-- TASK PROMPT --
Restate, exactly and only, the lines from the first through the line containing "sc.camera = cobj".

-- DATA EXCERPT --
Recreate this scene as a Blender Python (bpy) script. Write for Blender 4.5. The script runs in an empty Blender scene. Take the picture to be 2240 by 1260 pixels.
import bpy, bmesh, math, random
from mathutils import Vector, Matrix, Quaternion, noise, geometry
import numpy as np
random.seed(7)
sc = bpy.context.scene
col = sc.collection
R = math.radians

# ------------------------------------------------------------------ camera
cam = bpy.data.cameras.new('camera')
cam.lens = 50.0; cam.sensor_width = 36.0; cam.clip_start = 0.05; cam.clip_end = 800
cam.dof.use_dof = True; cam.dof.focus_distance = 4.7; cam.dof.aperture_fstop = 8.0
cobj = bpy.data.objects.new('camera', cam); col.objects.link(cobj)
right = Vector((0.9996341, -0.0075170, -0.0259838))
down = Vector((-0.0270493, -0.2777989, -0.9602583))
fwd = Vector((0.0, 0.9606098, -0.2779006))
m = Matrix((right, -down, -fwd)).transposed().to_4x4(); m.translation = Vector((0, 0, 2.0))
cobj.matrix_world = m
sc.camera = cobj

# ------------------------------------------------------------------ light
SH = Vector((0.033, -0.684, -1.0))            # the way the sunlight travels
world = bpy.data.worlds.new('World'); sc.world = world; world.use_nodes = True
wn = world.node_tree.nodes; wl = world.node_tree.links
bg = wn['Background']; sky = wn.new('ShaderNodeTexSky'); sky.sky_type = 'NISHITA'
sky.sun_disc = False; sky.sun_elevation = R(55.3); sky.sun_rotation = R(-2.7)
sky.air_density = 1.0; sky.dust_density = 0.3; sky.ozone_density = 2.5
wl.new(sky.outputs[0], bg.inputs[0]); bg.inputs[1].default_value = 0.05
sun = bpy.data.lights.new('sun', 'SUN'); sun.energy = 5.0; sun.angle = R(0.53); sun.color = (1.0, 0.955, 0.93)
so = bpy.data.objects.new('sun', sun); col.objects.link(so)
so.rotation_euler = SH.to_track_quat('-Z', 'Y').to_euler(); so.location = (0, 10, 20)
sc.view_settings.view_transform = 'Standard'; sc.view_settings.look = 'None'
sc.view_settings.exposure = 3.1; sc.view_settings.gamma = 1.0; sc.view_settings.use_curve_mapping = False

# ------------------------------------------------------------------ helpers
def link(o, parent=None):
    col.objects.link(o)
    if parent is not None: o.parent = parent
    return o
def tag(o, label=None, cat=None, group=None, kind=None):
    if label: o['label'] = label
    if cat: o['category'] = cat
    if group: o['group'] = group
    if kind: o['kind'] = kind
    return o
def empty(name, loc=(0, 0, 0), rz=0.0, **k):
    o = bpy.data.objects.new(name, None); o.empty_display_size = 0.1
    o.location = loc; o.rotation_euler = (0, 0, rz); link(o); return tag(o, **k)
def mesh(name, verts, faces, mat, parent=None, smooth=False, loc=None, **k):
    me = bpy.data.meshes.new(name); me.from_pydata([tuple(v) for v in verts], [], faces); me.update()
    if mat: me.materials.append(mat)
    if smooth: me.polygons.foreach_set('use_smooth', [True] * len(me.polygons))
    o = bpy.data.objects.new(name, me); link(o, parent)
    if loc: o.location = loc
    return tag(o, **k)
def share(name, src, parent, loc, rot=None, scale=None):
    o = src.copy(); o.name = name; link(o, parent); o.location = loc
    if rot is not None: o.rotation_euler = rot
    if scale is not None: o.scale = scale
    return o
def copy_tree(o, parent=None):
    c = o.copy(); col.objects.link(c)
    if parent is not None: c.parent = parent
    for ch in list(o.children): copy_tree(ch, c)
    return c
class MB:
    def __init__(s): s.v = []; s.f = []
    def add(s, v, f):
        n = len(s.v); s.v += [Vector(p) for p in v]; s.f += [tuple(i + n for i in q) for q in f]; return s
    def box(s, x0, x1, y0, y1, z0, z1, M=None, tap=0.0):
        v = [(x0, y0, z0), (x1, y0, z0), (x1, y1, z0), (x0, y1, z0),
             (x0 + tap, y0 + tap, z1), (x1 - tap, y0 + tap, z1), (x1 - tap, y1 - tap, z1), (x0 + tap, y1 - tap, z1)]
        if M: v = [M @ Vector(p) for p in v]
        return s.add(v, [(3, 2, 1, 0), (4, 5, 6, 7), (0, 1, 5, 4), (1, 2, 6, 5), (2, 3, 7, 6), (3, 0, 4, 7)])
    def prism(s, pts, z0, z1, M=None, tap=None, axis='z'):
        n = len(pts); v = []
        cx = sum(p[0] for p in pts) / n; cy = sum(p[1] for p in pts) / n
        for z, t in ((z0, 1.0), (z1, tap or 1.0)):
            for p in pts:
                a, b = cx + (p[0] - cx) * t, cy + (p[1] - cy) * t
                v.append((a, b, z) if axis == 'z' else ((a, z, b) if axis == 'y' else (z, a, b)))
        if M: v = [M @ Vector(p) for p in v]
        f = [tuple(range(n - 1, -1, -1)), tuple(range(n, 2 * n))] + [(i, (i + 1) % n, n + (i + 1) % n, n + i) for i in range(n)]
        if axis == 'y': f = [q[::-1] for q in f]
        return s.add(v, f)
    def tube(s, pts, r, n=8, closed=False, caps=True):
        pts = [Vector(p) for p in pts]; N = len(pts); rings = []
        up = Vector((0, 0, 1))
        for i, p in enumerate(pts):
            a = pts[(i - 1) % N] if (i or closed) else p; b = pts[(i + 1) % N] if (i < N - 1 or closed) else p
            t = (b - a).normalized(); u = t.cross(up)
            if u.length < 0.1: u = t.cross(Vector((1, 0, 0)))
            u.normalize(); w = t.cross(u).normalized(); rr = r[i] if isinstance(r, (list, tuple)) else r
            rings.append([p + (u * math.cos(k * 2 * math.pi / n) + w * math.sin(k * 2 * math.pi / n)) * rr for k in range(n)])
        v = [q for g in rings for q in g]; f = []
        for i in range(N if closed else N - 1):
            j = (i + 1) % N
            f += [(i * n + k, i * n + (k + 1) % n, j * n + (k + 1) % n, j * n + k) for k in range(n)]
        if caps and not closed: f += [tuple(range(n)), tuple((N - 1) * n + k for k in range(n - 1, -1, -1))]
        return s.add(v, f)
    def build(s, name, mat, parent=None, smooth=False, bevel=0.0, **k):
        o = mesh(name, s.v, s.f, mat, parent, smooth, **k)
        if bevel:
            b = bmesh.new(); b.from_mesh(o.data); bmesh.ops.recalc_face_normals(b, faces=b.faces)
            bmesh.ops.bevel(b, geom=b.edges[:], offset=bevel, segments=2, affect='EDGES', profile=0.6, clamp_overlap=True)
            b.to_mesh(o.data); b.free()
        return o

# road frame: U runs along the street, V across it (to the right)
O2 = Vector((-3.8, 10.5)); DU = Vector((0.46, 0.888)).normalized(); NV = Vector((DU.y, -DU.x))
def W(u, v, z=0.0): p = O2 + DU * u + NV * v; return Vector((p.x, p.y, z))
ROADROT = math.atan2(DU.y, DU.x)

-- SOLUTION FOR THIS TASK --
Recreate this scene as a Blender Python (bpy) script. Write for Blender 4.5. The script runs in an empty Blender scene. Take the picture to be 2240 by 1260 pixels.
import bpy, bmesh, math, random
from mathutils import Vector, Matrix, Quaternion, noise, geometry
import numpy as np
random.seed(7)
sc = bpy.context.scene
col = sc.collection
R = math.radians

# ------------------------------------------------------------------ camera
cam = bpy.data.cameras.new('camera')
cam.lens = 50.0; cam.sensor_width = 36.0; cam.clip_start = 0.05; cam.clip_end = 800
cam.dof.use_dof = True; cam.dof.focus_distance = 4.7; cam.dof.aperture_fstop = 8.0
cobj = bpy.data.objects.new('camera', cam); col.objects.link(cobj)
right = Vector((0.9996341, -0.0075170, -0.0259838))
down = Vector((-0.0270493, -0.2777989, -0.9602583))
fwd = Vector((0.0, 0.9606098, -0.2779006))
m = Matrix((right, -down, -fwd)).transposed().to_4x4(); m.translation = Vector((0, 0, 2.0))
cobj.matrix_world = m
sc.camera = cobj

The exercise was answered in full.